Puso su mirada en el París de los años veinte con el deseo de experimentar su fervor creativo y fue allí donde culminó su proyecto artístico. Su condición de artista filósofo y el deseo de fomentar protección hacia su familia hicieron que este cénit fuese tardío, con la plena madurez de 56 años, al contrario de lo que sucedía con los jóvenes artistas bohemios. Fue un artista de reflexión, de lectura y teorización en la biblioteca, nunca de inmediatez, como demuestran sus palabras: «Sentir lo universal, llegar a la forma pura, liberarla de todo aquello que es accesorio y contingente, encontrar el ritmo, eso es ser artista» (Barcelona, 1917).
No obstante, su constructivismo distaba mucho del reduccionismo y la pureza de líneas del grupo De Stjil por una cuestión de principios. Para Torres-García la abstracción fue un medio y no un fin, y el uso de la matemática y la proporcionalidad un acercamiento al platonismo y no mera experimentación científica. Las «impurezas» de sus obras y la introducción de elementos figurativos mantienen «el pie en la tierra» a pesar de hablar del mundo de las ideas, pues el artista debe acercar los conceptos a lo humano. En este deseo de socializar el arte impulsó durante toda su vida una labor pedagógica muy importante, desde clases privadas a la creación de la Escòla de Decoració de Barcelona en 1915 y la Asociación de Arte Constructivo y el taller Torres-García en Montevideo. Si a ello se le suma su capacidad de innovación y su carácter de artista multidisciplinar, imprimió arte en algo tan humilde como los juguetes.
La llamada de atención sobre el arte latinoamericano de estas últimas décadas ha borrado la proyección internacional de Torres-García. Es cierto que a su vuelta a Montevideo lo precolombino adquirió gran relevancia tanto en la temática como en la forma con la intención de forjar una identidad distinta de la europea, pero la importancia del uruguayo no tiene fronteras. Quizá fuese el célebre Alfred Barr quien fomentase esta visión geográfica del arte de Torres-García al incluirlo en la colección de arte latinoamericano del MoMA aunque es comprensible la utilización de una figura de tal calibre como abanderado de una cultura considerada hasta hace poco como periférica.
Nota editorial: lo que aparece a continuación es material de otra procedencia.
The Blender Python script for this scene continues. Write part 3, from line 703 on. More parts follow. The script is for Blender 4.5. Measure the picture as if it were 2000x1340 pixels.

Al final de su vida siguió incansable, impartiendo charlas y teorizando sobre sus ideas estéticas, reflejado en «Lo Aparente y lo Concreto en el Arte» (Montevideo, 1947), donde finalmente aceptó la pintura en tres dimensiones como posibilidad pero siempre manteniendo su espíritu de conceptualidad, rechazando como Platón todo lo mimético.